Entries with scene source code
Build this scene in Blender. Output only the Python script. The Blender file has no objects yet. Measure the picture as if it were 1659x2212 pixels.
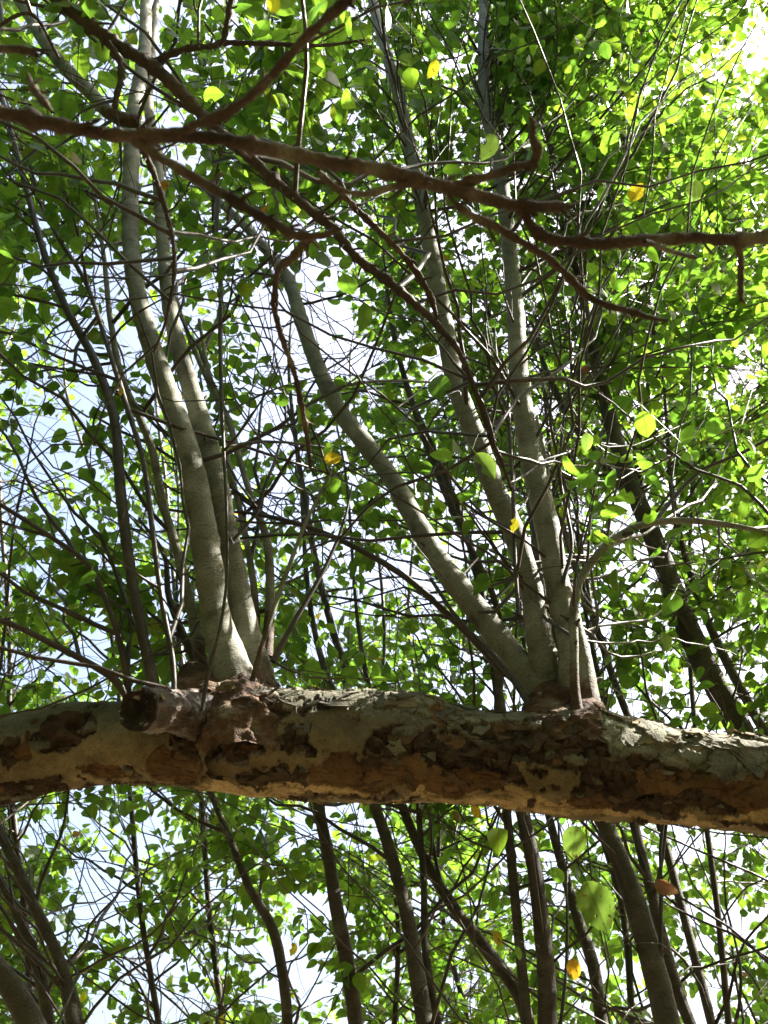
import bpy, math, random
import numpy as np
from mathutils import Matrix, Vector

rng = np.random.default_rng(11)
random.seed(11)
R = math.radians
scene = bpy.context.scene
COL = scene.collection

# ------------------------------------------------------------------ camera
EYE = np.array([0.0, 0.0, 1.5])
PITCH = R(42)
VFOV = R(60)
IW, IH = 1659.0, 2212.0                     # the tracing grid over the photograph
FPX = IH / 2 / math.tan(VFOV / 2)
FWD = np.array([0, math.cos(PITCH), math.sin(PITCH)])
UPV = np.array([0, -math.sin(PITCH), math.cos(PITCH)])
RGT = np.array([1.0, 0, 0])
cd = bpy.data.cameras.new('camera')
cam = bpy.data.objects.new('camera', cd)
COL.objects.link(cam)
cam.location = EYE
cam.rotation_euler = (math.pi / 2 + PITCH, 0, 0)
cd.sensor_fit = 'VERTICAL'
cd.sensor_height = 24
cd.lens = 12 / math.tan(VFOV / 2)
cd.clip_start = 0.05
cd.clip_end = 3000
cd.dof.use_dof = True
cd.dof.focus_distance = 2.3
cd.dof.aperture_fstop = cd.lens / 4.6
scene.camera = cam

# ------------------------------------------------------------------ sky, sun, exposure
SUN = np.array([0.68, 0.09, 0.72]); SUN /= np.linalg.norm(SUN)
w = bpy.data.worlds.new('World')
scene.world = w
w.use_nodes = True
nt = w.node_tree
sky = nt.nodes.new('ShaderNodeTexSky')
sky.sky_type = 'NISHITA'
sky.sun_disc = False
sky.sun_elevation = math.asin(SUN[2])
sky.sun_rotation = math.atan2(SUN[0], SUN[1])
sky.air_density = 1.0
sky.dust_density = 9.0
bg = nt.nodes['Background']
bg.inputs['Strength'].default_value = 0.10
nt.links.new(sky.outputs[0], bg.inputs[0])
sl = bpy.data.lights.new('sun', 'SUN')
sl.energy = 5.0
sl.angle = R(0.53)
sl.color = (1.0, 0.95, 0.86)
so = bpy.data.objects.new('sun', sl)
COL.objects.link(so)
so.rotation_euler = Vector((-SUN).tolist()).to_track_quat('-Z', 'Y').to_euler()
so.location = (6, 4, 12)
scene.view_settings.view_transform = 'Standard'
scene.view_settings.look = 'None'
scene.view_settings.gamma = 1
scene.view_settings.use_curve_mapping = False
scene.view_settings.exposure = 2.65
scene.render.engine = 'CYCLES'
scene.cycles.use_denoising = True
scene.cycles.max_bounces = 10
scene.cycles.transmission_bounces = 8
scene.cycles.diffuse_bounces = 6
scene.cycles.sample_clamp_indirect = 6

# ------------------------------------------------------------------ helpers
def norm(v):
    v = np.asarray(v, float)
    return v / (np.linalg.norm(v, axis=-1, keepdims=True) + 1e-12)

def ray(x, y):
    return FWD + RGT * ((x - IW / 2) / FPX) + UPV * ((IH / 2 - y) / FPX)

def at(x, y, Y):
    """the point seen at (x, y) of the tracing grid that stands Y metres in front of the camera over the ground"""
    r = ray(x, y)
    return EYE + r * (Y / r[1])

def at_depth(x, y, d):
    return EYE + ray(x, y) * d

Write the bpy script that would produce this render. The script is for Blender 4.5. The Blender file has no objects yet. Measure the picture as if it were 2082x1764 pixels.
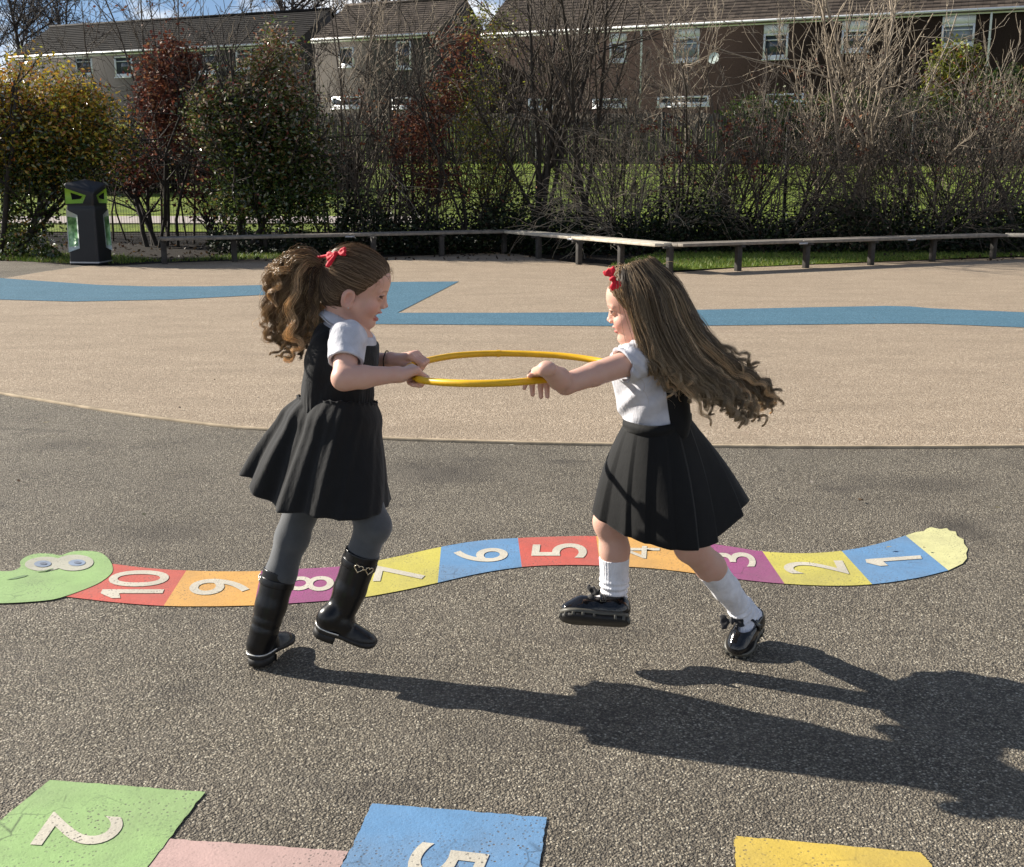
import bpy, math, random
import numpy as np
from mathutils import Vector, Matrix

C = bpy.context.scene.collection
RNG = np.random.default_rng(7)
random.seed(7)
R = math.radians

# ------------------------------------------------------------------ camera
FPX, CXP, CYP, HC, TH = 2300.0, 1041.0, 882.0, 1.30, R(12.79)
CT, ST = math.cos(TH), math.sin(TH)

def ray(x, y):
    u, v = (x - CXP) / FPX, (CYP - y) / FPX
    return np.array([u, CT + v * ST, -ST + v * CT])

def P(x, y, Y):
    """world point seen in direction (x, y) at distance Y in front of the camera"""
    d = ray(x, y); t = Y / d[1]
    return np.array([0, 0, HC]) + d * t

def G(x, y, z=0.0):
    """world point on the level z"""
    d = ray(x, y); t = (z - HC) / d[2]
    return np.array([0, 0, HC]) + d * t

cam_d = bpy.data.cameras.new('camera'); cam = bpy.data.objects.new('camera', cam_d); C.objects.link(cam)
cam.location = (0, 0, HC); cam.rotation_euler = (math.pi / 2 - TH, 0, 0)
cam_d.lens = 36.0 * FPX / 2082.0; cam_d.sensor_width = 36; cam_d.clip_start = 0.05; cam_d.clip_end = 2000
bpy.context.scene.camera = cam

# ------------------------------------------------------------------ objects
def tag(o, label=None, cat=None, group=None, kind=None):
    if label: o['label'] = label
    if cat: o['category'] = cat
    if group: o['group'] = group
    if kind: o['kind'] = kind
    return o

def empty(name, loc=(0, 0, 0), label=None, cat=None, group=None):
    o = bpy.data.objects.new(name, None); C.objects.link(o)
    o.location = tuple(float(v) for v in loc); o.empty_display_size = 0.1
    bpy.context.view_layer.update()
    return tag(o, label, cat, group)

def wpos(o):
    p = np.zeros(3)
    while o is not None: p += np.array(o.location); o = o.parent
    return p

def build(name, verts, faces, mat=None, parent=None, smooth=False, col=None, fcol=None):
    """verts (N,3) in world space; faces: (M,3)/(M,4) array or a list of such arrays / index lists; ONE mesh object"""
    verts = np.asarray(verts, dtype=np.float64).reshape(-1, 3)
    if parent is not None:
        verts = verts - wpos(parent)
    me = bpy.data.meshes.new(name)
    if isinstance(faces, np.ndarray): groups = [faces]
    else:
        groups = []
        for f in faces:
            if isinstance(f, np.ndarray) and f.ndim == 2: groups.append(f)
            else: groups.append(np.array([list(f)], dtype=np.int64))
    groups = [g for g in groups if len(g)]
    nl = sum(g.size for g in groups); npl = sum(len(g) for g in groups)
    me.vertices.add(len(verts)); me.vertices.foreach_set('co', verts.astype(np.float32).ravel())
    me.loops.add(nl); me.polygons.add(npl)
    li = np.concatenate([g.ravel() for g in groups]).astype(np.int32)
    ls = np.concatenate([np.full(len(g), g.shape[1], dtype=np.int64) for g in groups])
    starts = np.concatenate([[0], np.cumsum(ls)[:-1]]).astype(np.int32)
    me.loops.foreach_set('vertex_index', li)
    me.polygons.foreach_set('loop_start', starts)
    if smooth: me.polygons.foreach_set('use_smooth', np.ones(npl, dtype=bool))
    me.update(calc_edges=True); me.validate()
    if col is not None:
        a = me.color_attributes.new('Col', 'FLOAT_COLOR', 'POINT')
        c = np.ones((len(verts), 4), np.float32); c[:, :3] = col
        a.data.foreach_set('color', c.ravel())
    if mat is not None: me.materials.append(mat)
    o = bpy.data.objects.new(name, me); C.objects.link(o)
    if parent is not None: o.parent = parent
    return o

class MB:
    """collects simple solids for one mesh"""
    def __init__(s): s.v = []; s.f = []; s.n = 0
    def add(s, v, f):
        v = np.asarray(v, float).reshape(-1, 3)
        fs = f if isinstance(f, list) else [f]
        for g in fs:
            g = np.asarray(g)
            if g.ndim == 1: g = g[None]
            s.f.append(g + s.n)
        s.v.append(v); s.n += len(v); return s
    def box(s, c, size, M=None, bev=0.0):
        hx, hy, hz = [k / 2 for k in size]
        b = bev
        if b <= 0:
            v = np.array([[x, y, z] for x in (-hx, hx) for y in (-hy, hy) for z in (-hz, hz)])
            f = np.array([[0, 1, 3, 2], [4, 6, 7, 5], [0, 4, 5, 1], [2, 3, 7, 6], [0, 2, 6, 4], [1, 5, 7, 3]])
            fl = [f]
        else:
            bm = __import__('bmesh').new(); import bmesh
            bmesh.ops.create_cube(bm, size=1.0)
            for q in bm.verts: q.co = (q.co.x * size[0], q.co.y * size[1], q.co.z * size[2])
            bmesh.ops.bevel(bm, geom=list(bm.edges), offset=b, segments=2, profile=0.5, affect='EDGES')
            bm.verts.index_update()
            v = np.array([list(q.co) for q in bm.verts]); fl = [np.array([[q.index for q in f.verts]]) for f in bm.faces]; bm.free()
        if M is not None: v = v @ np.asarray(M).T
        return s.add(v + np.asarray(c, float), fl)
    def prism(s, poly, z0, z1):
        """vertical prism over a plan polygon"""
        n = len(poly); p = np.asarray(poly, float)[:, :2]
        v = np.concatenate([np.c_[p, np.full(n, z0)], np.c_[p, np.full(n, z1)]])
        i = np.arange(n); j = (i + 1) % n
        return s.add(v, [np.c_[i, j, j + n, i + n], np.arange(n)[::-1][None], (np.arange(n) + n)[None]])
    def hexa(s, q0, q1):
        """solid between two 4-corner faces"""
        v = np.concatenate([np.asarray(q0, float), np.asarray(q1, float)])
        return s.add(v, np.array([[3, 2, 1, 0], [4, 5, 6, 7], [0, 1, 5, 4], [1, 2, 6, 5], [2, 3, 7, 6], [3, 0, 4, 7]]))
    def tube(s, pts, rad, k=6, cap=True):
        v, f = tubes(np.asarray(pts, float)[None], np.asarray(rad, float) * np.ones((1, len(pts))), k)
        s.add(v, f)
        if cap:
            n = s.n - len(v); m = len(pts)
            s.f.append(np.arange(k)[::-1][None] + n); s.f.append(np.arange(k)[None] + n + (m - 1) * k)
        return s
    def build(s, name, mat=None, parent=None, smooth=False):
        return build(name, np.concatenate(s.v), s.f, mat, parent, smooth)

def tubes(pl, rad, k=4):
    """pl (S,n,3) polylines, rad (S,n): swept tubes -> verts, quads"""
    S, n, _ = pl.shape
    t = np.gradient(pl, axis=1); t /= np.linalg.norm(t, axis=2, keepdims=True) + 1e-12
    mean = pl[:, -1] - pl[:, 0]; mean = mean / (np.linalg.norm(mean, axis=1, keepdims=True) + 1e-9)
    ref = np.where(np.abs(mean[:, 2:3]) < 0.75, np.array([[0, 0, 1.0]]), np.array([[0.35, 0.93, 0.05]]))[:, None, :]
    a = np.cross(t, ref); a /= np.linalg.norm(a, axis=2, keepdims=True) + 1e-9
    b = np.cross(t, a)
    ang = np.arange(k) * 2 * np.pi / k
    off = a[:, :, None, :] * np.cos(ang)[None, None, :, None] + b[:, :, None, :] * np.sin(ang)[None, None, :, None]
    v = pl[:, :, None, :] + off * rad[:, :, None, None]
    idx = np.arange(S * n * k).reshape(S, n, k)
    i0 = idx[:, :-1, :]; i1 = idx[:, 1:, :]
    q = np.stack([i0, np.roll(i0, -1, 2), np.roll(i1, -1, 2), i1], axis=-1)
    return v.reshape(-1, 3), q.reshape(-1, 4)

def spline(pts, n, closed=False):
    """Catmull-Rom through pts"""
    p = np.asarray(pts, float); m = len(p)
    if closed: q = np.concatenate([p[-1:], p, p[:2]]); seg = m
    else: q = np.concatenate([2 * p[:1] - p[1:2], p, 2 * p[-1:] - p[-2:-1]]); seg = m - 1
    u = np.linspace(0, seg, n, endpoint=not closed); i = np.minimum(u.astype(int), seg - 1); f = (u - i)[:, None]
    a, b, c, d = q[i], q[i + 1], q[i + 2], q[i + 3]
    return 0.5 * (2 * b + (c - a) * f + (2 * a - 5 * b + 4 * c - d) * f ** 2 + (3 * b - a - 3 * c + d) * f ** 3)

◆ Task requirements
Gather each line that holds "pixels".

◆ The solution
Build this scene in Blender. Output only the Python script. The Blender file has no objects yet. Measure the picture as if it were 1659x2212 pixels.
Write the bpy script that would produce this render. The script is for Blender 4.5. The Blender file has no objects yet. Measure the picture as if it were 2082x1764 pixels.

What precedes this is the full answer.